Peter and Paul Theory


I watched Funny Games U.S. after having watched Funny Games for the first time last month. It was an utterly boring and tedious experience.

Nevertheless, it did give me time to develop a theory on Peter and Paul.

Based on Haneke's apparent disdain for American cinema the theory is this: Peter and Paul are supposed to represent American corporate studio executives - the kind who make the film instead of the writers and directors; they say, "you need to have this and that in the film, (the 'entertainment value, the 'plot development', the nudity) some of these, a lot of that, none of this etc" - basically controlling the content of the film from their office chair, ticking the boxes to put bums on seats, please the audience and make the maximum amount of money possible.

When the family - the director or other cast and crew - disobey their demands, they are reined in (when Anne doesn't play their game, they punish George) and Peter and Paul get everything their own way (remote control scene)

Basically it's more of Haneke attacking mindless blockbuster filmmaking.

Those are just a few examples, though there will inevitably be more that could apply.

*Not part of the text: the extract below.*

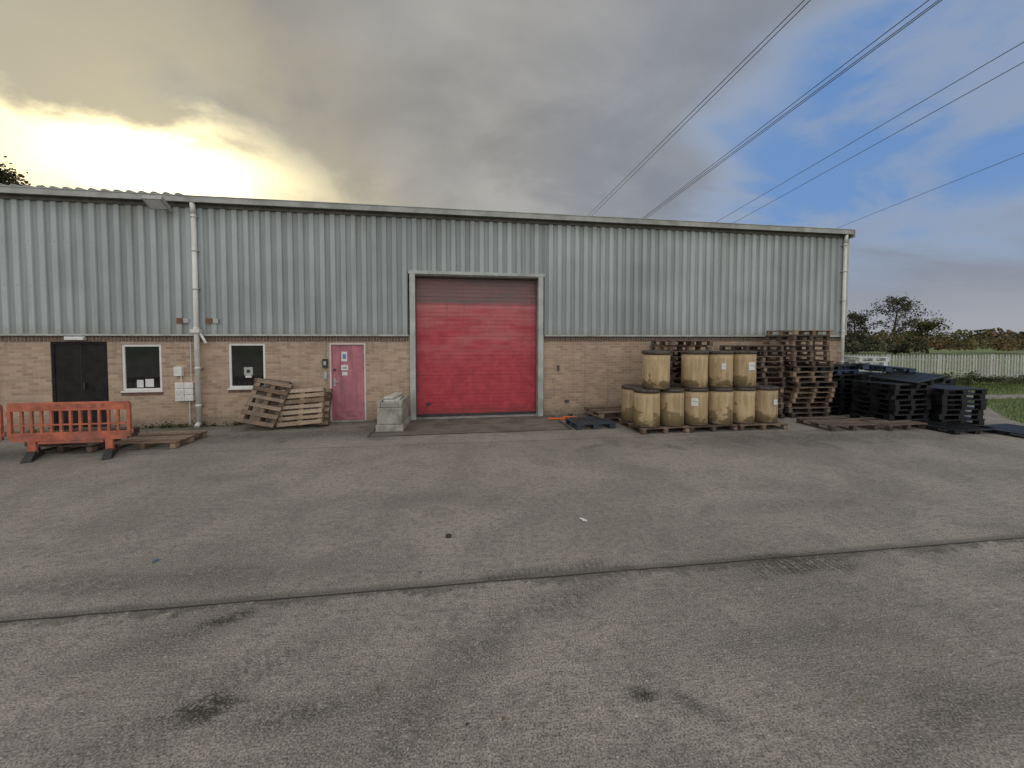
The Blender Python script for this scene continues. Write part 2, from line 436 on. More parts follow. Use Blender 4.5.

Thoughts?

reply

I don't think that villainous movie executives are the correct analogues here. It's more than that. Haneke is addressing the very structure of storytelling. The pacing of plot developments, the set ups, the turns... he's still using the same mechanics, he's just addressing them at the same time.

If Haneke is making a moral stance on anything, it isn't on the bloodlust of audiences (even if he says so); it's on the very conventions of storytelling themselves and how we've come to respond to them. That's what makes Funny Games so compelling. It's that it manages to balance the true impact of the film's events while at the same time revealing the inherent fabrication of story. This is the very tension the success of the film is based upon.

reply

If Haneke is making a moral stance on anything, it isn't on the bloodlust of audiences (even if he says so)


are you saying that Haneke was lying when he said that, or are you saying that, although that's what he was striving for, he failed at it?

reply

[deleted]

gotcha.. thank you for the clarification :) i hadn't seen it that way - i thought he was simply making a point about society's desire for violence in our entertainment and he just so happened to be a master storyteller - but this is the only film of his that i've seen, so it's difficult for me to tell. you may be quite right!

reply

Ooh no, I'm not saying he failed at it. I can see where I expressed that. Perhaps I should have said that Haneke's stance on the conventions of storytelling and our response to them is more important than his moral stance on bloodlust... at least to me. The violence is there, but honestly it's about tension. It only works because he tells a perfectly paced plot with characters that directly address the conventions of storytelling. It's about that as much as it is about violence... maybe even more so.

I think there's been a rape up there!

reply

[deleted]

The choice of names is interesting too, in the sense of robbing Peter to pay Paul.

reply

Or, now you bring it up, in a religious fashion which on reflection would seem to make more sense.